Desde 2006 no Supremo, a ministra Cármen Lúcia coleciona votos e posicionamentos históricos e sempre foi vista como uma ministra progressista e inovadora na linguagem e no modo de interpretar a Constituição.
Quando ainda era um tabu, a ministra mandou prender o deputado Natan Donadon, também acompanhou Joaquim Barbosa na maioria das condenações do Mensalão, fez dobradinha com o Teori no início da Lava Jato (apoiando a permanência das investigações com Moro, a prisão de Delcídio e o afastamento de Cunha), pronunciou no plenário um “cala a boca já morreu” quando votou contra a censura prévia em biografias e foi uma das maiores defensoras dentro do Tribunal da prisão após segunda instância.
Mas a ascendência da mineira à Presidência do Tribunal, cercada de expectativas, acabou gerando frustração. A primeira grande decepção foi no julgamento da ADPF que definiria se réus poderiam ocupar cargos na linha de substituição da Presidência da República. Após forte tensão com o Senado, Cármen Lúcia articulou um acordo que acabou por permitir a permanência do réu Renan Calheiros (MDB-AL) na presidência da Câmara Alta.
Depois foi o julgamento do recolhimento noturno e afastamento de Aécio Neves (PSDB-MG) do Senado. Com o voto-desempate da presidente do STF, o Supremo terminou por dar ao Legislativo a controversa possibilidade de revogar medidas cautelares impostas pelo Judiciário, criando uma confusão Brasil afora. No Rio, por exemplo, teve funcionário da Alerj tirando deputado de presídio sem autorização da Justiça.
Falando em confusão, a questão da prisão após condenação em segunda instância foi outro problema enfrentado pela ministra. Entre pautar e não pautar as ADCs (Ações Declaratórias de Constitucionalidade) que pacificaria a jurisprudência sobre o tema, Cármen optou por levar a plenário o HC preventivo interposto pelo ex-presidente Lula (PT-SP). Até aí, ótima ideia. O problema foi na condução da sessão. Numa aparente falta de pulso e coragem, Cármen levou ao colegiado decisões que são de sua competência, como a da continuidade ou não da sessão de julgamento.
Mas o pior mesmo foi o salvo-conduto dado ao ex-presidente. Furando a fila de vários HCs, o petista garantiu o ovo de páscoa em casa e pôde mais uns dias fazer pré-campanha de uma eleição que não vai participar.
Gilmar Mendes foi outra pedra no sapato da presidente. Sem repreensão nenhuma, o ministro vem dando declarações que vão em desencontro ao que premissa a Lei Orgânica da Magistratura, teve encontros fora da agenda com políticos investigados e gerou instabilidade no colegiado ao provocar colegas com assuntos que não eram objeto de pauta.
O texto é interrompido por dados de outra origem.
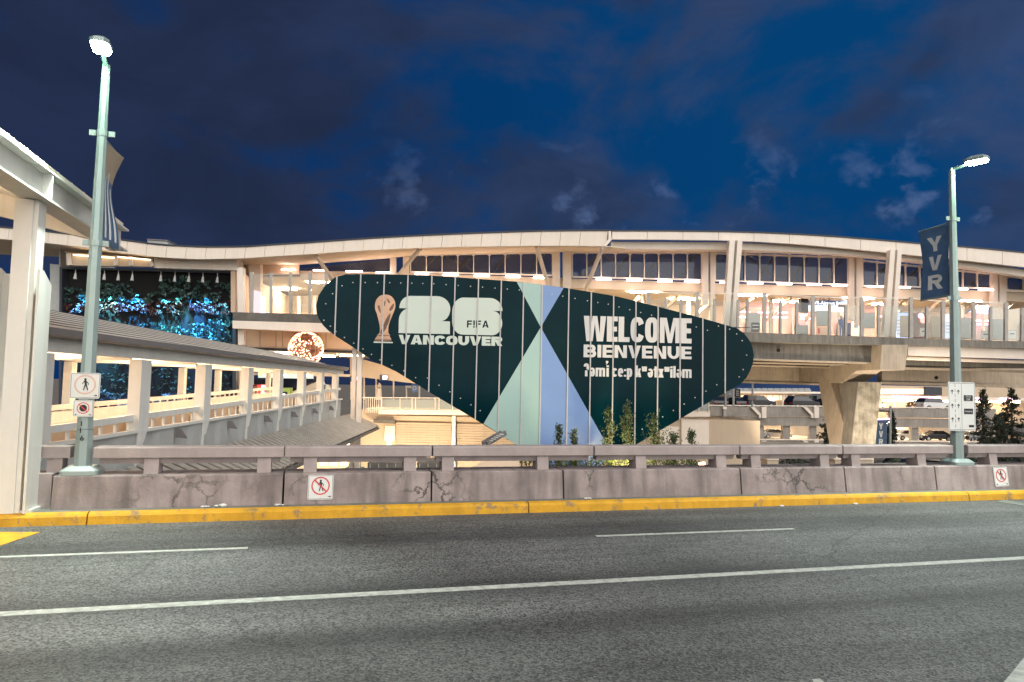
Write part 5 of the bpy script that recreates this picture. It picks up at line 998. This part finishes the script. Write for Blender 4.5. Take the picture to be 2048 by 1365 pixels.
t = empty('teal_awning', pp(710, 940, 38), 'small teal awning seen under the rail below the steel column', 'awning'); MB().pslab([(688, 938), (724, 938), (724, 948), (686, 948)], 38, 1).build('valance', mat('teal_cloth', (.10, .26, .22), .7), t); MB().tube([pp(690, 948, 38.1), pp(690, 1000, 38.1)], .05, 6).build('pole', 'gutter', t)
t = empty('yard_lamp', pp(1405, 930, 40), 'small bright orange yard lamp seen under the rail right of the hedge', 'lamp'); MB().pslab([(1399, 927), (1410, 925), (1410, 934), (1399, 935)], 40, .15).build('lens', emit('yard_lens', (1, .45, .22), 9), t); MB().pslab([(1396, 936), (1412, 936), (1409, 1000), (1400, 1000)], 40.02, .2).build('post', 'gutter', t)
def unseen_floodlight(x, y, d, e, c, aim, lab):  # unseen posts and heads added to carry warm fill light in the yard
    p = pp(x, y, d); t = empty('unseen_floodlight', (p.x, p.y, -5), lab, 'unseen_floodlight', 'unseen flood lights added in the lower yard'); MB().tube([(p.x, p.y, -5), (p.x, p.y, p.z - .1)], .05, 6).build('post', 'gutter', t); MB().frame(p, SE, SN, UP, .4, .16, .2).build('head', 'roofdark', t)
    lamp('SPOT', 'fill_light', p + Vector(aim).normalized() * .2, e, c, t, .2, aim, R_(130))
unseen_floodlight(1250, 938, 31.2, 420, (1, .82, .42), (.1, .5, .4), 'small unseen flood light in front of the hedge below the billboard')
unseen_floodlight(640, 955, 38, 900, (1, .72, .45), (0, 1, .1), 'small unseen flood light before the bright shopfront strip')
unseen_floodlight(1590, 965, 41, 1700, (1, .80, .58), (.9, .5, .9), 'unseen flood light aimed up at the V shaped pier from its left')
unseen_floodlight(1900, 960, 40, 1300, (1, .84, .68), (-.1, .8, .45), 'unseen flood light aimed up at the right span of the viaduct')
unseen_floodlight(1560, 975, 70, 6000, (1, .84, .66), (.0, 1, .2), 'unseen flood light added before the left garage')
unseen_floodlight(1870, 985, 70, 5000, (1, .84, .70), (.0, 1, .2), 'unseen flood light added before the right garage')
unseen_floodlight(860, 960, 40, 1100, (1, .76, .5), (.1, 1, .35), 'unseen flood light before the beige lower building')
for (x0, x1), lb in (((1535, 1557), 'tan box seen under the rail left of the V pier'), ((1670, 1693), 'pale crate seen under the rail below the V pier'), ((1718, 1746), 'wide pale crate seen under the rail right of the V pier')):
    t = empty('yard_crate', pp(x0, 948, 34), lb, 'crate', 'pale crates in the lower yard'); MB().pslab([(x0, 920), (x1, 920), (x1, 975), (x0, 975)], 34, .8).build('side', 'beige', t); MB().pslab([(x0 - 1, 918), (x1 + 1, 918), (x1 + 1, 920), (x0 - 1, 920)], 33.95, .9).build('lid', 'cream', t)

# ------------------------------------------------------------------ trees
def young_tree(x, yb, yt, d, lab, seed, wpx):
    rnd = random.Random(seed); b = pp(x, 990, d); top = pp(x, yt, d); top.x = b.x + rnd.uniform(-.1, .1); top.y = b.y; wd = wpx / CF * d
    t = empty('young_tree', b, lab, 'tree', 'slender young trees in front of the billboard')
    g = MB(); pts = [b + (top - b) * k / 7 + Vector((rnd.uniform(-.05, .05), rnd.uniform(-.05, .05), 0)) * (0 < k < 7) for k in range(8)]; g.tube(pts, [.05 - .006 * k for k in range(8)], 7); lv = MB()
    for k in range(26):
        s = rnd.uniform(.25, .93); p = b + (top - b) * s; a = rnd.uniform(0, 6.28); L = wd * (1.15 - s) * rnd.uniform(.5, 1.25); tip = p + Vector((math.cos(a) * L, math.sin(a) * L, L * rnd.uniform(1.2, 2.4))); g.tube([p, p.lerp(tip, .5) + UP * -.05, tip], [.014, .010, .004], 5)
        for q in range(34): r = rnd.uniform(.15, 1.08); lv.leaf(p.lerp(tip, r) + Vector((rnd.gauss(0, .07), rnd.gauss(0, .07), rnd.gauss(0, .09))), rnd.uniform(.04, .085), rnd)
    for q in range(110): s = rnd.uniform(.8, 1.0); lv.leaf(b + (top - b) * s + Vector((rnd.gauss(0, .08), rnd.gauss(0, .08), rnd.gauss(0, .06))), rnd.uniform(.04, .08), rnd)
    g.build('trunk', 'trunk', t); lv.build('crown', 'leaf', t, recalc=False)
for a in ((1118, 890, 851, 33, 'small young tree on the blue stripe of the billboard', 1, 18), (1143, 890, 858, 33.4, 'shortest young tree, right of the blue stripe tree', 2, 14), (1218, 890, 815, 33, 'dense young tree by the right edge of the blue stripe', 3, 26), (1256, 890, 802, 33.3, 'tallest young tree before the billboard with bushy top', 4, 26), (1307, 890, 828, 33, 'young tree below the last letters of the billboard wording', 5, 30), (1345, 890, 868, 33.6, 'low wispy young tree at the right bottom edge of the billboard', 6, 26), (1383, 890, 860, 34, 'thin young tree before the cream wall panels right of the billboard', 7, 16)): young_tree(*a)
rnd = random.Random(12); lv = MB()
for i in range(5200):
    x = rnd.uniform(1040, 1395); lv.leaf(pp(x, rnd.uniform(912 + 6 * math.sin(x * .06) + 5 * math.sin(x * .21), 985), 32.2 + rnd.random() * .9), rnd.uniform(.05, .10), rnd)
t = empty('hedge', pp(1220, 985, 32.5), 'yellow green leafy hedge seen under the barrier rail below the billboard', 'hedge'); lv.build('foliage', 'hedge', t, recalc=False)
g = MB()
for k in range(18): x = 1050 + 20 * k; g.tube([pp(x, 995, 32.6), pp(x + 3, 925, 32.6)], .02, 5)
g.build('stems', 'trunk', t)
def conifer(x, yb, yt, d, wpx, lab, seed, spread=1.):
    rnd = random.Random(seed); b = pp(x, yb, d); h = (pp(x, yt, d) - b).z; wd = wpx / CF * d
    t = empty('conifer', b, lab, 'tree', 'dark conifers beside the garage'); g = MB(); g.tube([b, b + UP * h * .5, b + UP * h], [.16, .10, .02], 7); lv = MB()
    for k in range(78):
        s = (k + rnd.random()) / 78; z = h * (.03 + .96 * s); a = rnd.uniform(0, 6.28); L = wd * (1 - s) ** .75 * rnd.uniform(.55, 1.2) + .1; p = b + UP * z; tip = p + Vector((math.cos(a) * L, math.sin(a) * L, -L * rnd.uniform(-.05, .35))); g.tube([p, tip], [.025, .006], 5)
        for q in range(int(22 + 40 * (1 - s))):
            r = rnd.uniform(.15, 1.05); lv.leaf(p.lerp(tip, r) + Vector((rnd.gauss(0, .10), rnd.gauss(0, .10), rnd.gauss(-.04, .10))) * (1.2 - .5 * r), rnd.uniform(.07, .16), rnd)
    g.build('trunk', 'trunk', t); lv.build('crown', 'needle', t, recalc=False)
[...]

Na presidência do CNJ, Cármen Lúcia tentou enfrentar o problema dos super-salários divulgando a folha de pagamento dos magistrados, mas não houve medida saneadora do problema. Tentou ser mais ativa na atuação do órgão no sistema carcerário, mas as medidas práticas foram ineficazes.
No entanto, é preciso destacar que a ministra Cármen é um dos quadros públicos mais íntegros do país. Nessas medidas, não houve qualquer leniência com coisas antirrepublicanas e sim uma preocupação com uma crise institucional ou constitucional.
Mas, apesar da boa vontade em pautar assuntos difíceis, da coragem em enfrentar temas polêmicos, a gestão Cármen Lúcia se perdeu e está mesmo marcada pela impunidade de Aécio, pelo constrangimento de Renan na presidência do Senado, pela imperdível passagem aérea de Marco Aurélio, pelo feriadão prolongado na semana santa, pelo salvo-conduto casuístico e pelo ministro que destrata repórter com xingamentos.
E o pior de tudo é que foi em vão. Não houve melhora na estabilidade institucional do país, no contexto social os ânimos se acirraram, as insatisfações de instâncias inferiores aumentaram e os discursos radicais ganharam novos argumentos com o enfraquecimento do poder Judiciário na opinião pública. Talvez nos últimos seis meses que restam seja uma boa ideia Cármen relembrar os tempos de ministra e enfrentar os problemas com mais perspicaz, coragem e equilíbrio.